Copy out exactly the lines from the first line of the material below through the line containing "stem, smooth=False), kind='stuff')", and nothing beyond them.
---------------
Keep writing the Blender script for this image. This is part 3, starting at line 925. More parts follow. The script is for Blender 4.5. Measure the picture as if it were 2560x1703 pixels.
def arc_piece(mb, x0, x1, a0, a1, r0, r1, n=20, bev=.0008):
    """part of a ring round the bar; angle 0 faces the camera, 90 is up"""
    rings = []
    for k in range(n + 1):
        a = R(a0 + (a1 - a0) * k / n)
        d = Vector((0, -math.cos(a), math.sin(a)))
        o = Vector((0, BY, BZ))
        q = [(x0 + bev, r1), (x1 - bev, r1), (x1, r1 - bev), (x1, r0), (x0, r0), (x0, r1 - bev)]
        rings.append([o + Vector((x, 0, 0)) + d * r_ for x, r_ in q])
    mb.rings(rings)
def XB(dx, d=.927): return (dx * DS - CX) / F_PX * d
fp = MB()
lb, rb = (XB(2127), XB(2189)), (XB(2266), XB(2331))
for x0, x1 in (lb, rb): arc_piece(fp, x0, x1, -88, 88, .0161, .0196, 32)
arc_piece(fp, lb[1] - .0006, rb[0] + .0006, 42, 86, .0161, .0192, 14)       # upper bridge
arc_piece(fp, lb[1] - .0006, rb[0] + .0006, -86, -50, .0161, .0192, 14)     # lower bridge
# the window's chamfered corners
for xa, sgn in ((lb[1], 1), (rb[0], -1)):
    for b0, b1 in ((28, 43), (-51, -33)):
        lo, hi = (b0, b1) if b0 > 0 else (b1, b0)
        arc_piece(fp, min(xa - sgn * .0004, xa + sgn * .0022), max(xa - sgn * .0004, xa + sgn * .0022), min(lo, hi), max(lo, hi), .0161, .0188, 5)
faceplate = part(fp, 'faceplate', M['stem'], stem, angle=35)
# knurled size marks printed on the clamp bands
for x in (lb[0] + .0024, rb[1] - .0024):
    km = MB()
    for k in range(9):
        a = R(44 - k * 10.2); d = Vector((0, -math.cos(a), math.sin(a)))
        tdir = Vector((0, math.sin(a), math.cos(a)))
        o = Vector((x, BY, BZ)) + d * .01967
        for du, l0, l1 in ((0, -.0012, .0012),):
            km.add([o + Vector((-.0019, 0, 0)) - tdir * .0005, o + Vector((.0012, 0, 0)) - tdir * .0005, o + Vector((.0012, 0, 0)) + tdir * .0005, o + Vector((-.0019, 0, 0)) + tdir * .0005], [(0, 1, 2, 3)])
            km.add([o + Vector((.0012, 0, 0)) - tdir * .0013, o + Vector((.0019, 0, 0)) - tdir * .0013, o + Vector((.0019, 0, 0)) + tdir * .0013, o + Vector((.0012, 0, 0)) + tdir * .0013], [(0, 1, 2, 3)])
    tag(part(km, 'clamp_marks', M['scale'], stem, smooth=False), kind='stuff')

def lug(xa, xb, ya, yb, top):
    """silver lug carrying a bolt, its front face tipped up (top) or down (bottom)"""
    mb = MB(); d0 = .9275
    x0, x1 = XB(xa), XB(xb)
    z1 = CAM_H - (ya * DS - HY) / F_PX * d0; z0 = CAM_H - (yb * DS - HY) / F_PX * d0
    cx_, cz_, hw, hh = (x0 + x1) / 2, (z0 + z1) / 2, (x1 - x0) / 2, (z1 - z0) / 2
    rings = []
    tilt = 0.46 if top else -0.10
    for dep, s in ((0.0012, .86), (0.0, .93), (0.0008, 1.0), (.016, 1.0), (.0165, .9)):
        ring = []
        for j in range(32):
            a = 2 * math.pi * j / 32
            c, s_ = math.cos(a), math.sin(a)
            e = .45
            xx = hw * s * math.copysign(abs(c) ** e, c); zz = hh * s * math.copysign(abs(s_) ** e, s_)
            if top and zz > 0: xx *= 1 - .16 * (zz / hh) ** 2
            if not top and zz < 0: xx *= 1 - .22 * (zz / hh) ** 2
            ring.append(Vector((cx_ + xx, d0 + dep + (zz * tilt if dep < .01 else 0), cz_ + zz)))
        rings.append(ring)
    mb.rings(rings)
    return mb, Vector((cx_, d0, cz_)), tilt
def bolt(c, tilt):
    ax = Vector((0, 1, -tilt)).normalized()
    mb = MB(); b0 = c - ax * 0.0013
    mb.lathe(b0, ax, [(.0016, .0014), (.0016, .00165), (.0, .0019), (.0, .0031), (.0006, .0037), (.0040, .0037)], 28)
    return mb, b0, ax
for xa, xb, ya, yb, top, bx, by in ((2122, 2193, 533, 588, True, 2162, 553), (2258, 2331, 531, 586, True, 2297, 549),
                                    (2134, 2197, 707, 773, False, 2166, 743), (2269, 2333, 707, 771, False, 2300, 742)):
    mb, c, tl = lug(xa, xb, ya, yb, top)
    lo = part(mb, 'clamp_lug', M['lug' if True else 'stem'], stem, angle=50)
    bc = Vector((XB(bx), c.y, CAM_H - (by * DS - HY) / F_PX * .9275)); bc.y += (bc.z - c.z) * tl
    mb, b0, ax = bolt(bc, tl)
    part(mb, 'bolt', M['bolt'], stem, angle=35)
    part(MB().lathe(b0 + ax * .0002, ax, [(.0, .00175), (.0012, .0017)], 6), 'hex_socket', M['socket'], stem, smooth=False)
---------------
Finished task:
Keep writing the Blender script for this image. This is part 3, starting at line 925. More parts follow. The script is for Blender 4.5. Measure the picture as if it were 2560x1703 pixels.
def arc_piece(mb, x0, x1, a0, a1, r0, r1, n=20, bev=.0008):
    """part of a ring round the bar; angle 0 faces the camera, 90 is up"""
    rings = []
    for k in range(n + 1):
        a = R(a0 + (a1 - a0) * k / n)
        d = Vector((0, -math.cos(a), math.sin(a)))
        o = Vector((0, BY, BZ))
        q = [(x0 + bev, r1), (x1 - bev, r1), (x1, r1 - bev), (x1, r0), (x0, r0), (x0, r1 - bev)]
        rings.append([o + Vector((x, 0, 0)) + d * r_ for x, r_ in q])
    mb.rings(rings)
def XB(dx, d=.927): return (dx * DS - CX) / F_PX * d
fp = MB()
lb, rb = (XB(2127), XB(2189)), (XB(2266), XB(2331))
for x0, x1 in (lb, rb): arc_piece(fp, x0, x1, -88, 88, .0161, .0196, 32)
arc_piece(fp, lb[1] - .0006, rb[0] + .0006, 42, 86, .0161, .0192, 14)       # upper bridge
arc_piece(fp, lb[1] - .0006, rb[0] + .0006, -86, -50, .0161, .0192, 14)     # lower bridge
# the window's chamfered corners
for xa, sgn in ((lb[1], 1), (rb[0], -1)):
    for b0, b1 in ((28, 43), (-51, -33)):
        lo, hi = (b0, b1) if b0 > 0 else (b1, b0)
        arc_piece(fp, min(xa - sgn * .0004, xa + sgn * .0022), max(xa - sgn * .0004, xa + sgn * .0022), min(lo, hi), max(lo, hi), .0161, .0188, 5)
faceplate = part(fp, 'faceplate', M['stem'], stem, angle=35)
# knurled size marks printed on the clamp bands
for x in (lb[0] + .0024, rb[1] - .0024):
    km = MB()
    for k in range(9):
        a = R(44 - k * 10.2); d = Vector((0, -math.cos(a), math.sin(a)))
        tdir = Vector((0, math.sin(a), math.cos(a)))
        o = Vector((x, BY, BZ)) + d * .01967
        for du, l0, l1 in ((0, -.0012, .0012),):
            km.add([o + Vector((-.0019, 0, 0)) - tdir * .0005, o + Vector((.0012, 0, 0)) - tdir * .0005, o + Vector((.0012, 0, 0)) + tdir * .0005, o + Vector((-.0019, 0, 0)) + tdir * .0005], [(0, 1, 2, 3)])
            km.add([o + Vector((.0012, 0, 0)) - tdir * .0013, o + Vector((.0019, 0, 0)) - tdir * .0013, o + Vector((.0019, 0, 0)) + tdir * .0013, o + Vector((.0012, 0, 0)) + tdir * .0013], [(0, 1, 2, 3)])
    tag(part(km, 'clamp_marks', M['scale'], stem, smooth=False), kind='stuff')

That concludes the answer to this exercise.